The first Burlington Mini Maker Faire took place this past Saturday here in Burlington, NC. Ben Harris, the organizer, pulled together a great and varied group of local artists, tinkerers and hobbyists who spent the day showing off their homemade projects and skills to the community. In between watching the main booth and fielding questions, I took a few photographs of the various exhibitions. I also posted a video at the end of this post which does a good job summing up the Faire.
Visitors coming through the main entrance were greeted by a number of sculptures created from recycled metal parts. The ant above has a propane tank body and rebar legs; other sculptures used parts scrounged from items such as gas tanks, fire extinguishers and suspension springs.
Stephen Chapman had his steampunk weapon collection on full display. He had brought a few of these to one of our monthly meetings, but it was great to see them all out on full display. Chapman was, naturally, in costume.
The Maker Faire NC booth was teaching soldering (for free) to interested passers by. Soldering is one of those skills every prop master and prop maker should know, and every Maker Faire I’ve ever gone to has had at least one booth teaching it either for free or for some ridiculous price, like one dollar. You usually get to keep what you make, too; at our Faire, everyone was making blinking robot pins, so by the end of the day, nearly everyone’s shirt had a blinking pin on it.

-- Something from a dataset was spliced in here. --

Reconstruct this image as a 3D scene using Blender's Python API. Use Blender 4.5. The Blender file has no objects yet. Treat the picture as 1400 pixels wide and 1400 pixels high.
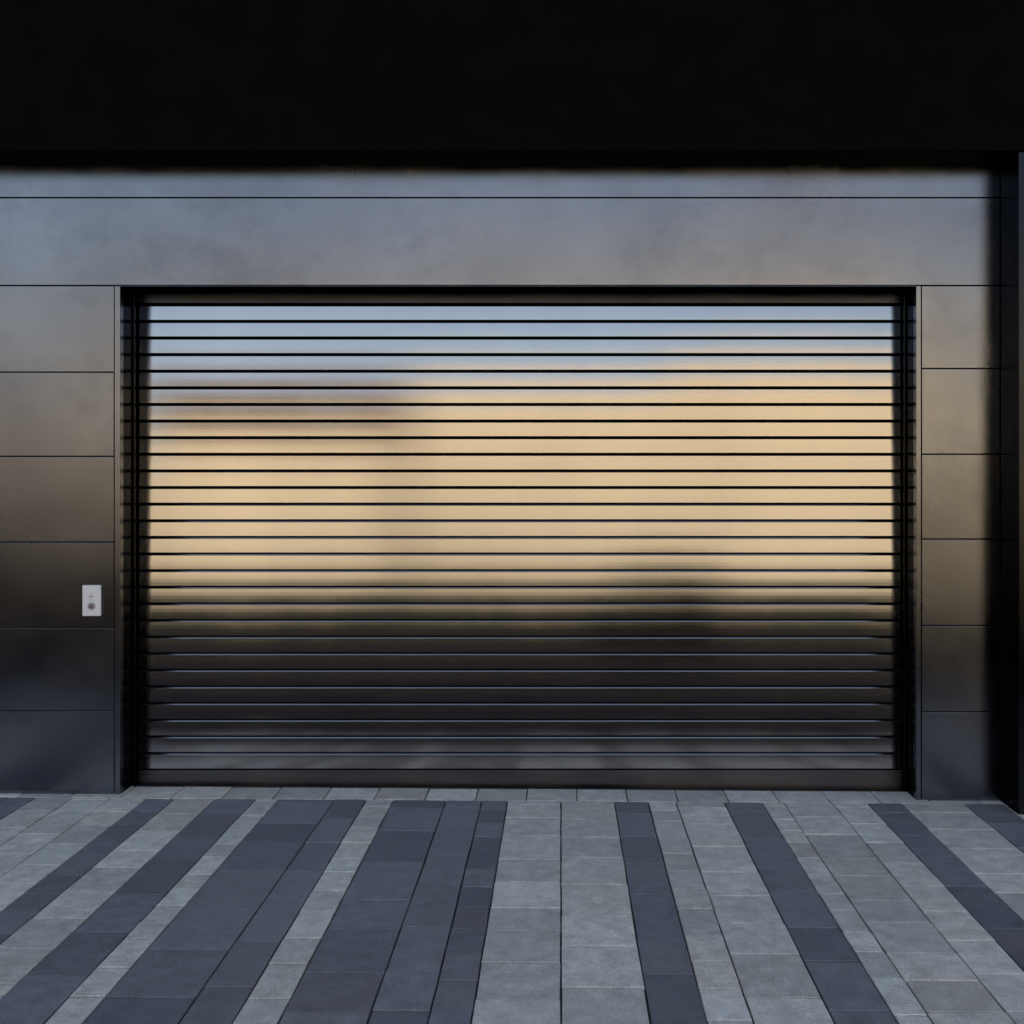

Meltonia Young is a local quilt-maker who was working on quilts made from patterns used on the Underground Railroad. These quilts actually had secret messages encoded in the quilt patterns to help the escaping slaves on their journey to freedom up north.
The Radio Shack TRS-80 Color Computer, or “CoCo”, was a series of low-cost computers which came out in the early 1980s. Those of a younger age may not realize how amazing or crazy it is to get these to play videos from YouTube, but John Linville of our group has done just that. In the photograph above, I believe it is playing the music video from Green Day’s “American Idiot”.
Thinker Linkers are a product made by North Carolina furniture maker Murrah Woodcraft. The variously-shaped pieces all fit together allowing you to construct any number of structures and shapes.
Nim Batchelor and Jim Barbour, both professors at Elon University, were demonstrating wood turning all day at the Faire.
Fablocker is the hackerspace out of Winston-Salem. They had a number of 3D Printers in operation that day, and they were showing off the little plastic pieces they make with them.
Steve Wishnevsky makes handmade musical instruments such as guitars out of recycled and repurposed wood.
I didn’t get photographs of all the makers and exhibitors, and I did not mean to leave anything out. Luckily, Dino Segovis, one of the other exhibitors, took a video of the whole faire which shows off nearly everything that was there. The Burlington Times-News also wrote up an article about the day’s events.